— Exercise brief —
Below are some records. Retype exactly the lines from the one containing "Reconstruct this image" through the one containing "PI = math.pi", both included, skipping every picture.

— Record set —
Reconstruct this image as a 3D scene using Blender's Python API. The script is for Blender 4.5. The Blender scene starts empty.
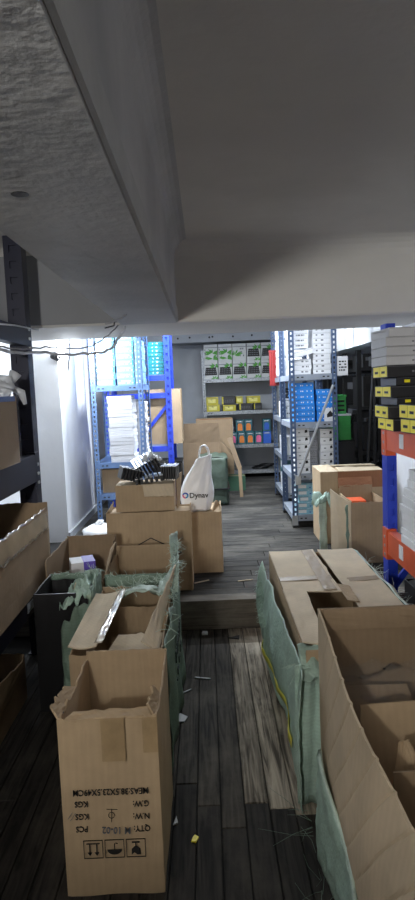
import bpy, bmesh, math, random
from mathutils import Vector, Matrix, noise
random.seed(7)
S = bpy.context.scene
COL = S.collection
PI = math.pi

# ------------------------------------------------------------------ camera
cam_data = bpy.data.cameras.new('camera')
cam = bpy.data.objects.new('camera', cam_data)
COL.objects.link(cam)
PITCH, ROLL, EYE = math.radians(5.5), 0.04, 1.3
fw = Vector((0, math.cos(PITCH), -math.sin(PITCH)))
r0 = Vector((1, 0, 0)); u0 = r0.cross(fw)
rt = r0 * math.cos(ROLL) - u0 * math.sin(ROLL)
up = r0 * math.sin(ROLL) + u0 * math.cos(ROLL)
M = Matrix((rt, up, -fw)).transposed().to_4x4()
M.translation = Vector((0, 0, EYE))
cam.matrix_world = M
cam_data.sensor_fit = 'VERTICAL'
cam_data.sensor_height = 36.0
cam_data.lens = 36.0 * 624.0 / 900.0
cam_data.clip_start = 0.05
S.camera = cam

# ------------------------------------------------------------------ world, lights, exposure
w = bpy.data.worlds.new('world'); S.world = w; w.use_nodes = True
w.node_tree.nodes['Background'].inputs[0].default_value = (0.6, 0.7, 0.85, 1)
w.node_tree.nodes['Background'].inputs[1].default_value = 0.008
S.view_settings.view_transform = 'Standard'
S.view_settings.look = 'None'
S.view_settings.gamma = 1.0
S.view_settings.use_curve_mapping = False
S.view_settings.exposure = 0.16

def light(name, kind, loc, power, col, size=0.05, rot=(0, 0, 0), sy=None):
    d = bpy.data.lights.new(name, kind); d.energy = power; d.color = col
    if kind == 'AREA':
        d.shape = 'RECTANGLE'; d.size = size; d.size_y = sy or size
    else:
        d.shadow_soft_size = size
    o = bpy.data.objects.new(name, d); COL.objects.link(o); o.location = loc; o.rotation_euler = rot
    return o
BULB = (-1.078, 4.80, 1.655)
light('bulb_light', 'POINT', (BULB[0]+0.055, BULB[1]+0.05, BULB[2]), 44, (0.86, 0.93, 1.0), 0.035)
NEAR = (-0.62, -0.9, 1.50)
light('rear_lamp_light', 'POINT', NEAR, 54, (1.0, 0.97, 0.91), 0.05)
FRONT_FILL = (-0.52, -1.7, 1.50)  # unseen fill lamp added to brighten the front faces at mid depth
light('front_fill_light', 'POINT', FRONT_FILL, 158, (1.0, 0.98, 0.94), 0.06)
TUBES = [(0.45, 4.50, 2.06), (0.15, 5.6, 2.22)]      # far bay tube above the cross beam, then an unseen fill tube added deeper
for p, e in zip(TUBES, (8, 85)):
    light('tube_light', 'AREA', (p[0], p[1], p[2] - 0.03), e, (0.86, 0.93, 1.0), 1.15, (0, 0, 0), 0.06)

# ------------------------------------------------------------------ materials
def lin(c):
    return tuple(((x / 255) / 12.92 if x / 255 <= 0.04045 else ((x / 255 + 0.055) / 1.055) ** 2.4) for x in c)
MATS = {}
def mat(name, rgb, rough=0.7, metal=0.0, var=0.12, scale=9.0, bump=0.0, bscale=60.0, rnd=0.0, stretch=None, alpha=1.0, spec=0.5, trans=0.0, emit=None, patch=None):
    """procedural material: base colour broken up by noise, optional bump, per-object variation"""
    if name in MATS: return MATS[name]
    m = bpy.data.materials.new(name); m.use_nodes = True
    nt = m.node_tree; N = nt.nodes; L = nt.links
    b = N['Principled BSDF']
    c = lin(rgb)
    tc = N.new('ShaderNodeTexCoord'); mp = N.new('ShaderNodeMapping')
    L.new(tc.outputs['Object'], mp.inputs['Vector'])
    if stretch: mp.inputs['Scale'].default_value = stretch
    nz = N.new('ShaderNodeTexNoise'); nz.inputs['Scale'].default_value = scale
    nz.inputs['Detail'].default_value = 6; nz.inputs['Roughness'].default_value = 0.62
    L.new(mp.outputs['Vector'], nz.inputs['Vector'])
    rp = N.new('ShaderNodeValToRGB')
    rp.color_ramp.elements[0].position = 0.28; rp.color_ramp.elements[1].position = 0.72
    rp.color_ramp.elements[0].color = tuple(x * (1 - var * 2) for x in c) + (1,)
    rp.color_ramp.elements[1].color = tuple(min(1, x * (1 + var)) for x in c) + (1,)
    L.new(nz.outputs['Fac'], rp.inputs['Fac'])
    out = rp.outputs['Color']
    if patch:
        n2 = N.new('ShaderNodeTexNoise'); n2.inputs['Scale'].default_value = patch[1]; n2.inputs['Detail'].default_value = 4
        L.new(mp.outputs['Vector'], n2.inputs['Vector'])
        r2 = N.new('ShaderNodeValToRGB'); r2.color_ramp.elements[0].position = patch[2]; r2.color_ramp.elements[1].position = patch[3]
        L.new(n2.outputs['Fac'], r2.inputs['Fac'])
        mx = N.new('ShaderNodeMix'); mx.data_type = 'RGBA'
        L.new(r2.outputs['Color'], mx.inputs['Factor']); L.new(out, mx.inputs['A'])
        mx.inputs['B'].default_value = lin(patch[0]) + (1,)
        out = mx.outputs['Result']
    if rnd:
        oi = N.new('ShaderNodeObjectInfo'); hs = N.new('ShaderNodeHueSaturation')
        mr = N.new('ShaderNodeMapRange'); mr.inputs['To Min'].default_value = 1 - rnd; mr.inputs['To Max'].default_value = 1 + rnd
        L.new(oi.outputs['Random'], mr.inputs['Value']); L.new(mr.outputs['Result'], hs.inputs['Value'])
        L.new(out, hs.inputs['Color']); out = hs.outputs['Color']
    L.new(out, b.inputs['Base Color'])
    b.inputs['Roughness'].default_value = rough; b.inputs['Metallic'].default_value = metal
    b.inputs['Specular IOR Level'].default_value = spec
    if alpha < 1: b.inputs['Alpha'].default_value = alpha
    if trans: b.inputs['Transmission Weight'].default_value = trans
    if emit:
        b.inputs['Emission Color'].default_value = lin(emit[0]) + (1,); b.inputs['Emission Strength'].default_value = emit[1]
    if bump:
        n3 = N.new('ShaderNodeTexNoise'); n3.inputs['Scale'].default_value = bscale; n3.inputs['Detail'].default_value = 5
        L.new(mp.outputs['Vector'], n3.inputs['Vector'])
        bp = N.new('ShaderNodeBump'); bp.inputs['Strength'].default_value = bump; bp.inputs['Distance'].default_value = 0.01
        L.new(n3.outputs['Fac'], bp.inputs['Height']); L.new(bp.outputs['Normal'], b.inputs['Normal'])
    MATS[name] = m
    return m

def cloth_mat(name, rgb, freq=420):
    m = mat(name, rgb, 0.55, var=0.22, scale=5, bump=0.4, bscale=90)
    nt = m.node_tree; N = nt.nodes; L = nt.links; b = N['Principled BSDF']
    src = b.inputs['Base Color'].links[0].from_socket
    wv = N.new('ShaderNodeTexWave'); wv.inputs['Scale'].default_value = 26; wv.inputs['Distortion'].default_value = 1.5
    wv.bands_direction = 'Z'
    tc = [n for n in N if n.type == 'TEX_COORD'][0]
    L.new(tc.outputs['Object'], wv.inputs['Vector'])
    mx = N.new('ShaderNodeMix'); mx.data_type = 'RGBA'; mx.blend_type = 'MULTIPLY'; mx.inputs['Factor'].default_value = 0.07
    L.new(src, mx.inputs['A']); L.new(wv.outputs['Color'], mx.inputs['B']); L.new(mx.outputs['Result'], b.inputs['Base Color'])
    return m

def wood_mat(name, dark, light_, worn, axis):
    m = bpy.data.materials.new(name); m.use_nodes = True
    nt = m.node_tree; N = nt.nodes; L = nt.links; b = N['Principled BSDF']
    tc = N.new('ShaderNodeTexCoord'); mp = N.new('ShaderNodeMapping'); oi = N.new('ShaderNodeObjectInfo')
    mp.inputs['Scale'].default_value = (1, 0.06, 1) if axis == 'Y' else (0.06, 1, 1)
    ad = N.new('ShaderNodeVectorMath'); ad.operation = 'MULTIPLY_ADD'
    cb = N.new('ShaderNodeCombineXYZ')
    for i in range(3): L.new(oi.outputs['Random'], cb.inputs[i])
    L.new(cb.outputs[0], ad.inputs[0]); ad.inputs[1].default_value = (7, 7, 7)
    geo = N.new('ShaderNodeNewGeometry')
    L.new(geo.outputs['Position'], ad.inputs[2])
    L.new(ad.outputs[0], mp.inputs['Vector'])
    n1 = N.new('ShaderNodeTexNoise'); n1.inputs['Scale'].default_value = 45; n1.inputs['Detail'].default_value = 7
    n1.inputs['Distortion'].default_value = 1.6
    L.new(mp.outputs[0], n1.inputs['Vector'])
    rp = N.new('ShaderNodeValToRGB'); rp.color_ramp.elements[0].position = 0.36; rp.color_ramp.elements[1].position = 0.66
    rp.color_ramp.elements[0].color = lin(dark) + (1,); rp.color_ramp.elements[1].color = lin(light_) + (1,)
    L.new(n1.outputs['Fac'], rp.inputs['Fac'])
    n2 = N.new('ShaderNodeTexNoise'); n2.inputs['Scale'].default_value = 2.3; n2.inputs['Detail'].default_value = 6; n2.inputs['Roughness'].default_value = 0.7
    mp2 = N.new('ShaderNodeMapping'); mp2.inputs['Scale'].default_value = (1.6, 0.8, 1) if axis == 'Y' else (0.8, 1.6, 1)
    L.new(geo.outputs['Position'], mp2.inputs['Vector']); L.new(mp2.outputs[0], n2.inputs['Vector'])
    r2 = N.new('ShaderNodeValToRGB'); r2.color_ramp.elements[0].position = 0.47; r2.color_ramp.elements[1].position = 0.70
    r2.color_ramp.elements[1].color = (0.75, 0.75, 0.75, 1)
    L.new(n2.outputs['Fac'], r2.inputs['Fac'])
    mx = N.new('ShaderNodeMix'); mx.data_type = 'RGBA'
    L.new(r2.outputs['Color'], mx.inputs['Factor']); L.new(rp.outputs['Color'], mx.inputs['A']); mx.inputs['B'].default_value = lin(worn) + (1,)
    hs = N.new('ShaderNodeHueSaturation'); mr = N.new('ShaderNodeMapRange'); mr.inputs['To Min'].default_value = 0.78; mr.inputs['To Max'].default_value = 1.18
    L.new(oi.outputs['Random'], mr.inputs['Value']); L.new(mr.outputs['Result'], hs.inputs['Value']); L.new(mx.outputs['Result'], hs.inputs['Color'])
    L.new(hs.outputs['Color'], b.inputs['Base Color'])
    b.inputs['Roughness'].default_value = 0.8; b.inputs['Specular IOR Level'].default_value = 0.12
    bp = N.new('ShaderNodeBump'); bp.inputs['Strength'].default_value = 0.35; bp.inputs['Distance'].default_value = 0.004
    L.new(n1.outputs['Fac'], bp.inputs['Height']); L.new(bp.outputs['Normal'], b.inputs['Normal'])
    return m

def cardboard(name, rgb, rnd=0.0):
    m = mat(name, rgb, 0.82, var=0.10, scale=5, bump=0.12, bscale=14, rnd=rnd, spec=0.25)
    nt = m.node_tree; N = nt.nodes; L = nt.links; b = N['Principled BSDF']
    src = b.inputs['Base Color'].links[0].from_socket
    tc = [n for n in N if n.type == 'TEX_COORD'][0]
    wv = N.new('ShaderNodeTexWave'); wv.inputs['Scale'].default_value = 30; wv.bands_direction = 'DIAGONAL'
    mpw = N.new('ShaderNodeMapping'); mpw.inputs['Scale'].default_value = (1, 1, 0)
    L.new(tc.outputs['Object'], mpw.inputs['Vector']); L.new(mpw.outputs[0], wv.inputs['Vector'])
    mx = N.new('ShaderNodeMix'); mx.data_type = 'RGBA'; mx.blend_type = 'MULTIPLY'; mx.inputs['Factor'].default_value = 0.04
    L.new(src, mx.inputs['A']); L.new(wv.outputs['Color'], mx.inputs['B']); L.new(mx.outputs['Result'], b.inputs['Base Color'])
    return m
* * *
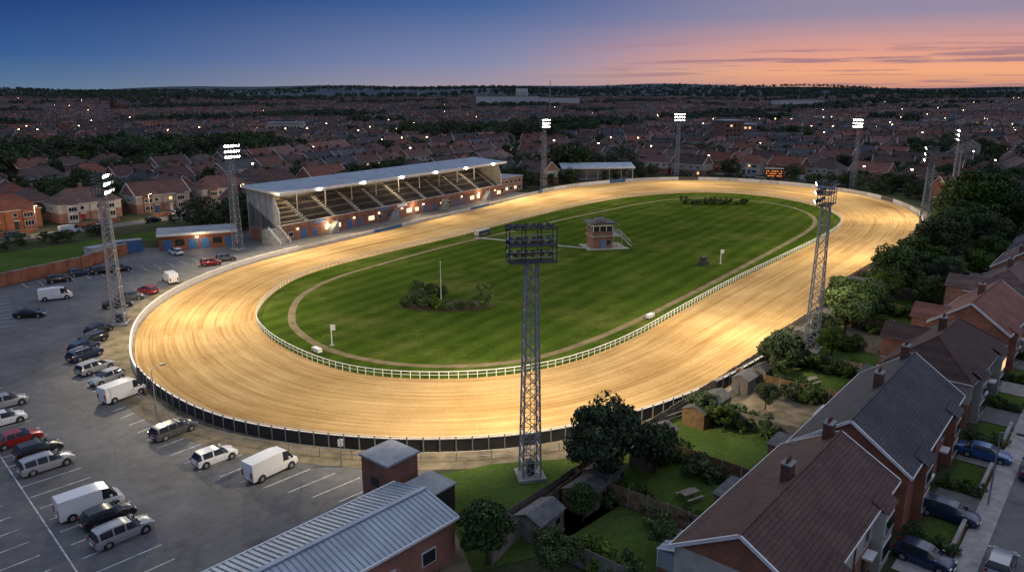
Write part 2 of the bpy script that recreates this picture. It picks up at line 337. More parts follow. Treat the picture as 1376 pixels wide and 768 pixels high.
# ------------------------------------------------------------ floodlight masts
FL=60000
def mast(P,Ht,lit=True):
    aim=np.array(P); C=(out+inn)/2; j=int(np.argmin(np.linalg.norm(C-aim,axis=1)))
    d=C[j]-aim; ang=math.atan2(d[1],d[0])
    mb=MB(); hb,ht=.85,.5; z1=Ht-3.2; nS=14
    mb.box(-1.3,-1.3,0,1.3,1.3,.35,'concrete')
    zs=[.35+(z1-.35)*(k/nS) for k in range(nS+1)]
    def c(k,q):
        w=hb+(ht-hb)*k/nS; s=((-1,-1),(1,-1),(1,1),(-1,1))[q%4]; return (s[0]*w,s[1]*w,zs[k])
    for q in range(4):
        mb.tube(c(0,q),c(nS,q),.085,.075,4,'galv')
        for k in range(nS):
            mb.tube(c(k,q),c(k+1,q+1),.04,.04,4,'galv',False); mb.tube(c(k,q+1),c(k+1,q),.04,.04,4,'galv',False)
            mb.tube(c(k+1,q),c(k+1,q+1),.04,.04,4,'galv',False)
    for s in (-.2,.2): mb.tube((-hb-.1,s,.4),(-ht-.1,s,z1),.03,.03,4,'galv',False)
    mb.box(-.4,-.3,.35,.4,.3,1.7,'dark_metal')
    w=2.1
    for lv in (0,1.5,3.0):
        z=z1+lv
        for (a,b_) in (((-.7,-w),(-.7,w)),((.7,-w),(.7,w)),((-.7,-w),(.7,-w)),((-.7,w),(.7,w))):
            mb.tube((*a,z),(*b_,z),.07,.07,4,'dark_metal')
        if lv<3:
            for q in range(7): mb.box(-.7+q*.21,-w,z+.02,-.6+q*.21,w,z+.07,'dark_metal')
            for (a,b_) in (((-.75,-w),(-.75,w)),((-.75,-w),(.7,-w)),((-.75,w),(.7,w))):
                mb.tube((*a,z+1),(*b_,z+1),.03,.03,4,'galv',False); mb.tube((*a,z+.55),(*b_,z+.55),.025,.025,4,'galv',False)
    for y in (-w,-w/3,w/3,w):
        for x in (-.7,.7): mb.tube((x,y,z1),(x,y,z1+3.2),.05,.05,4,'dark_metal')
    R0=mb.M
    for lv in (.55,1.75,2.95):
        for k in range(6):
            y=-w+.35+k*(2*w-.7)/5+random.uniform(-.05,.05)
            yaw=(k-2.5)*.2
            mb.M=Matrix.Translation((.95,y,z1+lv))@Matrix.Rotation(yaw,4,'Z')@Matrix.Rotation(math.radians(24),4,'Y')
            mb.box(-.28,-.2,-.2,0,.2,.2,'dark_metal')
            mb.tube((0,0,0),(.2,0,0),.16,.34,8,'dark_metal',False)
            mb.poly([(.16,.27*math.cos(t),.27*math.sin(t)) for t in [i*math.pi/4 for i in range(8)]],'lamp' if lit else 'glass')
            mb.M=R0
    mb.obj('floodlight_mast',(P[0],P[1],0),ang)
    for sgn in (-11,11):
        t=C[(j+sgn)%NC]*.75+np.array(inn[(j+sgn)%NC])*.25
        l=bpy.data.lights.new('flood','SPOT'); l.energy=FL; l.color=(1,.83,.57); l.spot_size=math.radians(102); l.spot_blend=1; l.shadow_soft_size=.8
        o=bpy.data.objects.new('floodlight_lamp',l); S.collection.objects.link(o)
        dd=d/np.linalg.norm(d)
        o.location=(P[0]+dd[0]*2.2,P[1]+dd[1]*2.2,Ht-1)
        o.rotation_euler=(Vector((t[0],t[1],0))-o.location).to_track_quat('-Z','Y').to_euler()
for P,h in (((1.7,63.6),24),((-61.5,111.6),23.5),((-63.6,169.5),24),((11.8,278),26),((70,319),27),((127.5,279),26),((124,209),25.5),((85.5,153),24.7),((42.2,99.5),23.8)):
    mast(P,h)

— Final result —
Reconstruct this image as a 3D scene using Blender's Python API. The script is for Blender 4.5. The Blender scene starts empty.
import bpy, bmesh, math, random
from mathutils import Vector, Matrix, noise
random.seed(7)
S = bpy.context.scene
COL = S.collection
PI = math.pi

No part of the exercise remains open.